VP of Commercial at Flows

Flows' Dan de Souza on "connected intelligence" and aligning people, AI and systems

2026-03-25
Reading time 4:09 min

We talk a lot about AI, automation and data. We talk less about the thing that actually unlocks their value: getting people, intelligence and systems working in sync.

Dan de Souza, VP of Commercial at Flows, believes this is one of the most important operational issues facing the industry. In this article, he explores how operators can better align people, data and systems to unlock real operational value.

Most operators do not have a technology problem in the traditional sense. They already work across a broad mix of tools, from CRM platforms and PAMs to bonus engines, analytics tools, payment solutions and responsible gaming systems. AI is now becoming part of that mix too.

The problem is that too many of these tools still operate in isolation, leaving teams to stitch data and context together manually. The result is plenty of insight, but not enough action.

That is the shift now taking place across the market. Intelligence is no longer just about collecting more data or adding more tools. It is about creating an operating model where information can move between systems, where insights can reach the teams that need them and where action can happen without delay.

“Intelligence only has value when the business can act on it.”

Disconnected systems are still holding operators back

For years, the focus has been on collecting more data and investing in better tools. But collecting more is no longer the hardest part. The bigger question now is whether that intelligence can actually move across the business. Can it cross platforms, reach the right people and trigger the right actions at the moment it matters?

That is where many operators still face friction.

Real intelligence starts when insight becomes a decision, a journey or an outcome. Not when it sits in Power BI, Tableau or a dashboard. Not when it lives inside one team.
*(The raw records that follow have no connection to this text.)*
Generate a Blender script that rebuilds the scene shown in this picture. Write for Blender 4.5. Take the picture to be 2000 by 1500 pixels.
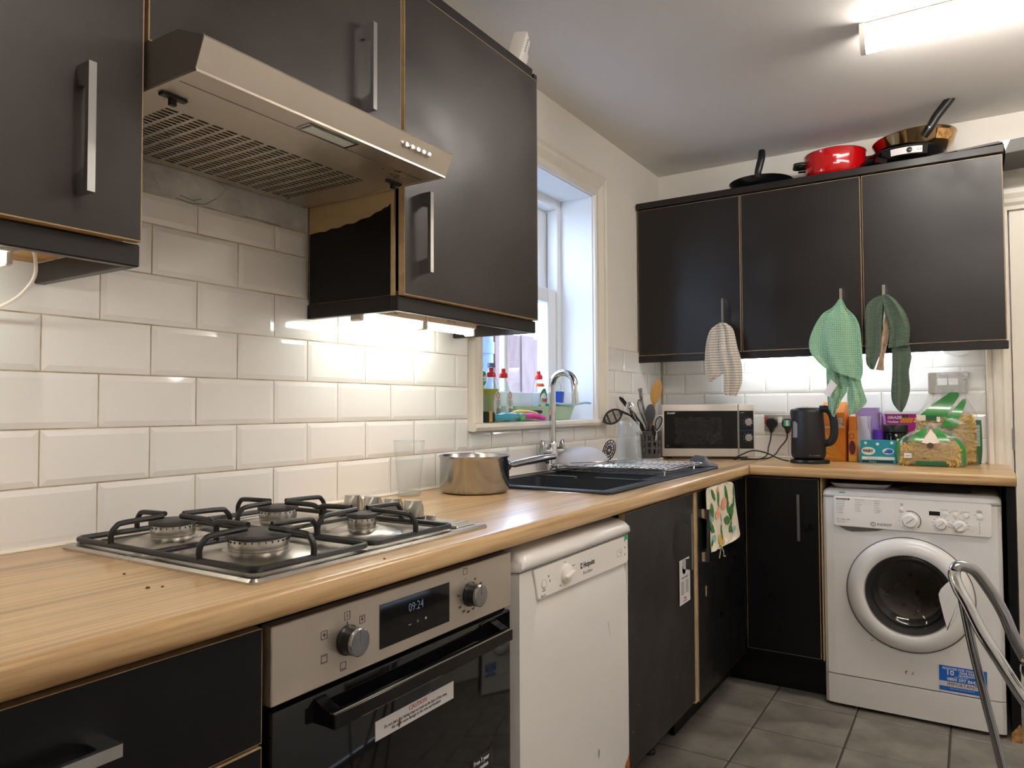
import bpy, bmesh, math, random
from mathutils import Matrix, Vector
random.seed(7)
for o in list(bpy.data.objects): bpy.data.objects.remove(o)
SC = bpy.context.scene
COL = SC.collection
PI = math.pi

# ------------------------------------------------------------------ camera
cd = bpy.data.cameras.new('camera'); cam = bpy.data.objects.new('camera', cd); COL.objects.link(cam)
YAW, PIT, ROL = .5649, .033, -.0042
fw = Vector((-math.sin(YAW)*math.cos(PIT), math.cos(YAW)*math.cos(PIT), math.sin(PIT)))
rt = Vector((math.cos(YAW), math.sin(YAW), 0)); up = rt.cross(fw)
r2 = rt*math.cos(ROL)+up*math.sin(ROL); u2 = up*math.cos(ROL)-rt*math.sin(ROL)
cam.matrix_world = Matrix(((r2.x, u2.x, -fw.x, 1.3896), (r2.y, u2.y, -fw.y, -.6336), (r2.z, u2.z, -fw.z, 1.1674), (0, 0, 0, 1)))
cd.sensor_fit = 'HORIZONTAL'; cd.sensor_width = 36; cd.lens = 36*1418.04/2000; cd.clip_start = .02
SC.camera = cam
# ------------------------------------------------------------------ world, exposure
wd = bpy.data.worlds.new('sky'); SC.world = wd; wd.use_nodes = True
nt = wd.node_tree; bg = nt.nodes['Background']
tc = nt.nodes.new('ShaderNodeTexCoord'); sx = nt.nodes.new('ShaderNodeSeparateXYZ'); rp = nt.nodes.new('ShaderNodeValToRGB')
nt.links.new(tc.outputs['Generated'], sx.inputs[0]); nt.links.new(sx.outputs['Z'], rp.inputs[0]); nt.links.new(rp.outputs[0], bg.inputs[0])
rp.color_ramp.elements[0].color = (.66, .80, 1, 1); rp.color_ramp.elements[1].color = (.42, .6, 1, 1)
bg.inputs[1].default_value = 4.8
SC.view_settings.view_transform = 'Standard'; SC.view_settings.look = 'None'; SC.view_settings.gamma = 1
SC.view_settings.use_curve_mapping = False; SC.view_settings.exposure = 1.15
CEIL_LAMP, TUBE_LAMP, LED_LAMP = 17.0, 14.0, 10.0      # emission strengths of the lamps' diffusers

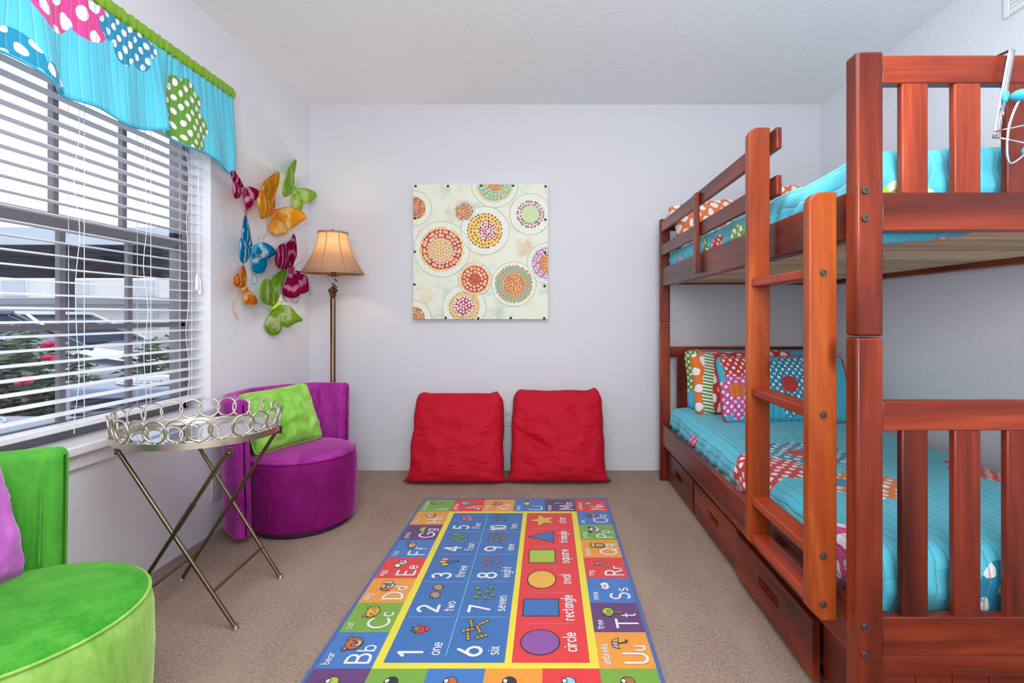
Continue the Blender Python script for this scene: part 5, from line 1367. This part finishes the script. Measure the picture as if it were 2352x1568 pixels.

It becomes valuable when it can move through the operation and shape what happens next.

Look at a typical operator today and the pattern is easy to spot. Player data sits in the PAM, promotions live in the CRM and support workflows sit somewhere else again. Individually, those systems do what they are supposed to do. Collectively, the gaps between them are often what slow everything down.

That is where you see manual checks before important actions, teams copying and pasting context between tools, risk signals noticed too late and good ideas parked because product roadmaps are already too full. The hidden cost is not just time. It is every moment when the business could have acted on intelligence, but did not.

Where Flows fits: the connective layer

This is exactly the issue Flows is built to solve. Rather than asking operators to replace the technology they already rely on, Flows sits across the business as a no-code orchestration layer. It helps operators connect the systems already in place, orchestrate how data moves between them and automate the workflows that sit between insight and execution.

That matters because the space between systems is still where many operators lose momentum. When those gaps are removed, intelligence becomes easier to use, actions become easier to trigger and teams spend less time compensating for disconnected processes.

People lead. Connected technology delivers

There is a fear in every industry right now that AI is here to replace people. The reality is more practical than that. The strongest operators will not be the ones that automate everything for the sake of it. They will be the ones where people, AI and automation work together in clearly defined roles.

People set the direction, define the standards and apply judgement where nuance matters. AI can surface patterns, predictions and recommendations in real time. Automation carries the load between systems so actions happen consistently, not only when people have the time to push them through manually.

That balance matters in iGaming because timing shapes outcomes. Knowing a player is disengaging is only useful if the business can respond before that player churns. Spotting a behavioural shift or an early risk signal only has value if it can trigger the right next step while there is still time to influence the result.

That is why orchestration is more than just a technical phrase. It is the operating principle that determines whether intelligence stays trapped in one part of the business or becomes useful across the wider operation.

AI only matters when it changes how you operate

This matters even more as AI adoption accelerates. New tools are launching constantly and operators are under growing pressure to understand what is worth their time, budget and focus. The more useful question is not how impressive a tool appears in theory, but whether it improves the operation in practice.

“Operators should be less focused on what an AI tool can do in theory and more focused on what it can help them do better in practice. Can it connect into the wider ecosystem, support real workflows and improve how teams act on information?”

That is why Flows has such a relevant role in the AI conversation. It does not try to be the AI. It gives intelligence, whether that comes from AI, internal models or existing partners, a way to connect into the wider business. Rather than becoming another disconnected point solution, Flows provides the foundation that makes each solution more connected, more visible and more usable.

“The businesses that will get the most from AI are not necessarily the ones that adopt the most tools. They will be the ones that have the right foundation first, so their systems, data and workflows are connected closely enough to turn intelligence into action across the business.”

The good news is that, for most operators, many of the pieces are already there: experienced teams, valuable data, established partners and strong platforms. What is often missing is the structure that ties them together. The foundation that allows systems, data and workflows to behave like one operation rather than a collection of separate projects.

Connected intelligence is not about chasing the next shiny tool. It is about building an operation where people, AI and systems are aligned closely enough to act as one. In the moments that shape revenue, retention and reputation, the operators that stand out will not be the ones talking most about AI. They will be the ones quietly turning insight into measurable action, again and again.